Im Vordergrund der Lavastrom, dahinter der stehengebliebene Teil des Ortes

Um die Ecke findet sich dann die Treppe, die auf den Strom führt. Mit Pflöcken ist der Verlauf der Hauptstraße markiert und auf Holzpfählen lesen wir die Namen der Straßen, die sich jetzt unter uns befinden. Mit 15m Gestein dazwischen. Wir laufen die Wege ab nach Westen. Ab und an findet sich ein Gedenkstein für ein Haus unter uns.

Der Weg führt uns zum Hafen, bzw. dessen Ende. An der Stabkirche waren wir schon gestern aber oberhalb befand sich der Wasserbehälter des Ortes. Der Strom wurde genau an dessen Außenmauer gestoppt. Und so ist er heute mit Gestein gefüllt statt mit Wasser. Das zugehörige Schwimmbad ist allerdings komplett verschwunden.

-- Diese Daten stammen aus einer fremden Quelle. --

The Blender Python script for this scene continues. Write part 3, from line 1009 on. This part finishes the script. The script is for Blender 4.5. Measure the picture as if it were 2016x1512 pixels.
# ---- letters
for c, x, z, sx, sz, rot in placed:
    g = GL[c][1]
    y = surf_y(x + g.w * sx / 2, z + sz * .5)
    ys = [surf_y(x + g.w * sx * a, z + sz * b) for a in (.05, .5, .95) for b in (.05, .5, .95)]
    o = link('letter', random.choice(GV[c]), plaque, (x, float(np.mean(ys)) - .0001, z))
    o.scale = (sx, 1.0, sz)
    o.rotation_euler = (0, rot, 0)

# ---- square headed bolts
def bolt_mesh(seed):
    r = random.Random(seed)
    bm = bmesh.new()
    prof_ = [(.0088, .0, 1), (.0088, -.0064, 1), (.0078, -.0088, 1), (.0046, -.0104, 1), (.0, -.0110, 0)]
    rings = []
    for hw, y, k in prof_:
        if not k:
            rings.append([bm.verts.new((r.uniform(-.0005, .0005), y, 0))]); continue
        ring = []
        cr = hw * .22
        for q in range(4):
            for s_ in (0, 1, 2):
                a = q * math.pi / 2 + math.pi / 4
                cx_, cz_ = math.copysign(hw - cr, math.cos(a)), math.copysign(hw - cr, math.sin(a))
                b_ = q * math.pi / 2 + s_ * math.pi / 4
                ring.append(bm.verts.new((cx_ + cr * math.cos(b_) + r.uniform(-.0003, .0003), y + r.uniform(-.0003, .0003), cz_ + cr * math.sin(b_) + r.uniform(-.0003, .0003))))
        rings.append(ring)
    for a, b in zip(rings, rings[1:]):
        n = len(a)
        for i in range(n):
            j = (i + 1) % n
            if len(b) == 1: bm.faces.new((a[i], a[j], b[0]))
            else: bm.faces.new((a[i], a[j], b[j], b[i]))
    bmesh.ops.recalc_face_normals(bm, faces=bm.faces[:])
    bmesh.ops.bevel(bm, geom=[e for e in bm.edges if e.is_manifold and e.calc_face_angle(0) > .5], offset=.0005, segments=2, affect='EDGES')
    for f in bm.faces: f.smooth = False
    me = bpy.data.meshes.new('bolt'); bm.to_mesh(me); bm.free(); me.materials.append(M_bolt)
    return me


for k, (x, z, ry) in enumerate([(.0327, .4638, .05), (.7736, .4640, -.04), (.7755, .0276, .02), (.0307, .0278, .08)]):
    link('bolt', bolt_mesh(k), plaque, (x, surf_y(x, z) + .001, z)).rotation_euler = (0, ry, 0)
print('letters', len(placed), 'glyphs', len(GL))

Der Wasserbehälter (links) ist nun mit Gestein gefüllt

Jetzt ist es Zeit zur Fähre zu fahren. Eine hochinteressante Insel, was für eine gute Idee, das wir noch hierhin gefahren sind! Eine Stadt inmitten eines alten Vulkans, flankiert von dem jüngsten Vulkan der Welt und mit einer kämpferischen Historie.

heute sieht es friedlich aus

Im Schiff stehe ich ganz vorne, neben mir einer diesen monströsen Superjeeps, ich gucke im von der Seite auf die Trittbretter, so hoch ist das Ding.

Superjeep

Größenvergleich

Auf dem Festland fahren wir noch ein paar Kilometer nach Norden, bis zum nächsten Camping Richtung Hochland.

Camping Brautarholt: Der hässlichste Camping, auf dem wir während der ganzen Reise waren, dazu auch noch teuer, löchrige Wiese, rechteckig von halbkahlen Bäumen eingefasst. Warum ist hier nur soviel los?